While it might sound like baby talk, goo-goo is believed to be an alteration of goggle, meaning “protuberant” or “staring” (think of a cartoon animal’s eyes bulging out of its head with hearts instead of pupils, accompanied by the blast of an old-timey car horn).
Apple of One’s Eye
Since the pupil is essential to vision, it was held to be something very precious. Thus, when you call someone or something the “apple of your eye,” you are telling them that they are cherished. In the past, the idiom actually referred to the actual pupil of the eye because it was viewed as a round, solid object comparable to an apple.
The phrase is connected to the Bible, in which it appears in books of the Old Testament: Deuteronomy, Psalms, Proverbs, and Lamentations. The first use of the phrase appears in Deuteronomy, which reads “He found him in a desert land, and in the howling waste of the wilderness; he encircled him, he cared for him, he kept him as the apple of his eye.”
A more literal translation of the original Hebrew biblical text is actually “little man of his eye,” which probably refers to the reflection of oneself that one sees in the eye of another person. In early English translations of the Bible, however, the phrase appears as “apple of his eye.” This probably developed from the Anglo-Saxon use of the word æppel for “pupil” as well as for “apple.” Thus, the phrase developed into “apple of one’s eye” and retained the meaning of something treasured.

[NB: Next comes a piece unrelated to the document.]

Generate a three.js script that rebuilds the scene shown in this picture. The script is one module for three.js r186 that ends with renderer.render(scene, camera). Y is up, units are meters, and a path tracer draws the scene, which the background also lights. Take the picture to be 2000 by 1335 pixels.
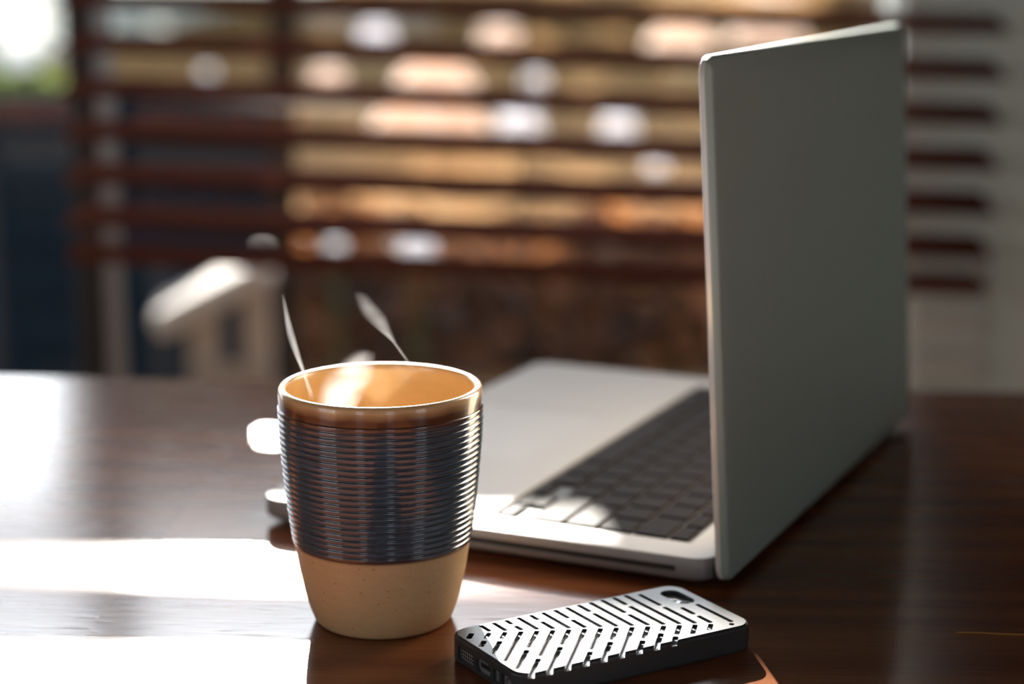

Puppy Love (and Calf-love)
The term puppy love is used for those romantic feelings of love that are felt between young people and are not considered to be real love by more experienced adults (despite Paul Anka’s protestations in his 1960 hit “Puppy Love”). It dates to the early 19th century, but puppy-lover used in similar contexts has been traced to the 17th century.
Head Over Heels
Part of the appeal of this odd phrase is its lack of logic; the head is, after all, normally over the heels. It comes from the somewhat more logical phrase “heels over head,” which is first recorded circa 1400. The variant “head over heels” began to circulate in the 1600s, and it seems to have occurred through an error. Nevertheless, common use has made it acceptable, and it has superseded its predecessor. Besides referring to, in an illogical manner, a somersault or being upside down topsy-turvy, “head over heels” can mean “very much” or “deeply,” as in “He is head over heels in love,” or “very much/deeply in love” as in “She went head over heels for him.”
Heartthrob/Sweetheart
The word heart began pulsating in Old English as the name for the organ in the chest that pumps blood through veins and arteries. In the 16th century, the noun throb began beating. (The verb was already palpitating in the sense of “to pulsate or pound with abnormal force.”) Early uses of the noun include references to spasms of pain (especially in childbirth) or the catching of breath, or even a sigh.
The term heartthrob originally referred, unsurprisingly, to the pulsation of the heart in the 18th century and later to sentimental emotion. In early 20th-century American English, heartthrob named a person or thing that aroused romantic feelings or with whom one was infatuated; nowadays, it is chiefly applied to an attractive and usually young, famous man.
Heart also has an intimate relationship with sweet. Although heart has been openly paired (grammatically, as an open compound) with various other adjectives connoting love (such as dear and darling) since Old English, it began an intimate relationship with sweet, first in hyphenated form and then as a closed compound, as in the pet name sweetheart for a person you love very much, in the 16th century.